Romantizamos el agotamiento, la ansiedad, la tristeza, la pérdida e incluso la pobreza. Así, el insomnio se vuelve bohemio y la carencia afectiva, por ejemplo, una forma de madurez. La pobreza emocional es un proceso de crecimiento y el dolor, una lección de vida. Todo tiene que ser parte de algo más trascendente e inspirador, y yo me pregunto, no puedo evitarlo: ¿qué se esconde detrás de esta especie de pulsión colectiva? ¿Por qué no soportamos la realidad sin filtros ni frases bonitas? ¿Hemos acaso perdido la capacidad —tal vez la valentía— de ver y sentir malestar sin convertirlo en una cuestión épica? Al parecer, nada puede ser lo que realmente es: difícil, injusto, desagradable, cruel, triste, etc.

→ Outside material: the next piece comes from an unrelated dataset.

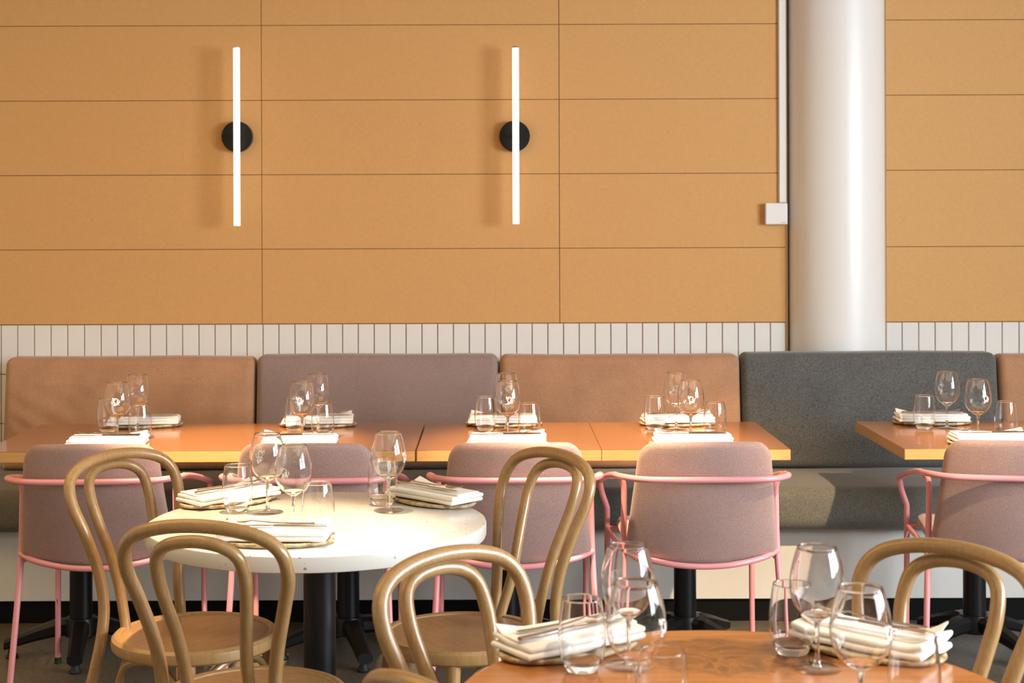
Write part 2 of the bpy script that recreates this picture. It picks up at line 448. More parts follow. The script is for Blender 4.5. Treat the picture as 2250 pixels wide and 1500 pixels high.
def tiles(xs, ztop, gap=.0036):
    tp = None
    for a, b in zip(xs, xs[1:]):
        r = random.uniform(-.0007, .0007)
        o = part('tile', 'tile_glaze', wall, box(a+gap/2, b-gap/2, WALL_Y-.002+r, WALL_Y+.010, ztop-.205, ztop-.003, .0018))
        if b < -1.85:        # past the last cushion the tiling runs on down to the seat
            for k in (1, 2): part('tile', 'tile_glaze', wall, box(a+gap/2, b-gap/2, WALL_Y-.002+r, WALL_Y+.010, ztop-.205-k*.205, ztop-.2085-(k-1)*.205, .0018))
tiles(xs, zt)
lines = [1947, 1982, 2018.5, 2054.6, 2091, 2128, 2165, 2201.7, 2239]
xs = [WX(p, 740) for p in lines]; xs += [xs[-1]+.0680*i for i in range(1, 9)]
tiles(xs, zr(706.5))
# column between the two stretches, in a shallow reveal
cx = (at(1729, 400, WALL_Y+.045).x+at(1941, 400, WALL_Y+.045).x)/2; cr = (at(1941, 400, WALL_Y+.045).x-at(1729, 400, WALL_Y+.045).x)/2
col = structure('column', 'column_paint', *[lathe([(0, 0), (cr, 0), (cr, CEIL_Z), (0, CEIL_Z)], 96)])
col.location = (cx, WALL_Y+.045, 0)
structure('trim_1', 'tan_edge', box(xl-.001, xl+.010, WALL_Y+.001, WALL_Y+.15, 0, CEIL_Z))
structure('trim_2', 'tan_edge', box(xr-.010, xr+.001, WALL_Y+.001, WALL_Y+.15, 0, CEIL_Z))

# ------------------------------------------------------------------ wall fittings
def sconce(px, label, cap):
    b = at(px[0], px[1], WALL_Y); s = empty('wall_lamp', (b.x, WALL_Y, b.z))
    tag(s, label, 'wall lamp', 'tube lamps on the ochre wall')
    r = .0635
    part('backplate', 'black_metal', s, xf(lathe([(0, 0), (r, 0), (r, .034), (r-.004, .039), (0, .039)], 48), Matrix.Rotation(PI/2, 4, 'X')))
    part('arm', 'black_metal', s, cyl((0, -.038, 0), (0, -.085, 0), .008))
    d = WALL_Y-.10
    top, bot = at(px[2], px[3], d), at(px[2], px[4], d); o = top.x-b.x
    part('light_tube', 'lamp_tube', s, cyl((o, -.10, bot.z-b.z), (o, -.10, top.z-b.z), .0138, n=28))
    part('end_cap', 'black_metal' if cap else 'white_plastic', s, cyl((o, -.10, top.z-b.z), (o, -.10, top.z-b.z+.004), .0125, n=28))
    return s
sconce((523, 301, 519.5, 106, 496), 'glowing white tube lamp on a black disc, above the wrinkled rust cushion', False)
sconce((1130.5, 300, 1132.5, 105, 492), 'glowing white tube lamp with black top cap on a black disc, nearer the white column', True)
c = empty('cable_duct', (WX(1718, 220), WALL_Y, 2.0)); tag(c, 'slim white cable duct running down the ochre wall beside the column', 'cable duct')
a0 = at(1718, 445, WALL_Y)
hw = .0145
part('duct_cover', 'white_plastic', c, box(-hw, hw, -.016, 0, a0.z-2.0, CEIL_Z-2.0, .002))
part('duct_base', 'white_plastic', c, box(-hw-.002, hw+.002, -.006, 0, a0.z-2.0, CEIL_Z-2.0))
b0, b1 = at(1679, 493, WALL_Y), at(1727, 446, WALL_Y)
s = empty('junction_box', ((b0.x+b1.x)/2, WALL_Y, (b0.z+b1.z)/2)); tag(s, 'square white junction box at the foot of the cable duct', 'junction box')
hx, hz = (b1.x-b0.x)/2, (b1.z-b0.z)/2
part('box_body', 'white_plastic', s, box(-hx+.002, hx-.002, -.028, 0, -hz+.002, hz-.002))
part('box_lid', 'white_plastic', s, box(-hx, hx, -.036, -.028, -hz, hz, .003))
part('maker_mark', 'grey_print', s, *[box(hx-.026+i*.0042, hx-.026+i*.0042+.0026, -.0363, -.0358, -hz+.006, -hz+.0095+(.0012 if i in (1, 4) else 0)) for i in range(5)])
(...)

Me preocupa esta estética del sufrimiento porque romantizarlo todo es, en el fondo, un modo de negación. Un rechazo dulce, suave, hasta agradecido, pero que no deja de ser una ausencia de realidad, lo que puede dificultar la toma de decisiones equilibradas y basadas en la lógica. A lo mejor se debe este proceder a que nos hemos obsesionado con buscarle un sentido (el que sea) a todo, incluso a lo que no lo tiene. Disfrazamos el miedo con metáforas para convertir la herida en ornamento; en contenido compartible con final redentor. Como si el malestar solo tuviera valor si es bello, dejara enseñanzas y se pudiera, por supuesto, contar.
Pensamos que si admitimos que el sufrimiento no necesita ser hermoso para ser válido o que la tristeza no requiere máximas —y mucho menos absolutas; que la angustia no es solo estética y la vida, en ocasiones, es feroz, nos convertimos en personas frías o derrotistas, y no es verdad. Nos hace, ciertamente, más lúcidos y nos aleja de la simpleza moral porque, aunque la idealización podría ser un mecanismo de defensa ante algunas realidades que nos ahogan, a la larga, distorsiona la percepción del mundo y nos convierte en rayos de luna. Es decir, en una alegoría ilusoria, símbolo de la búsqueda de la perfección ideal que siempre termina en decepción.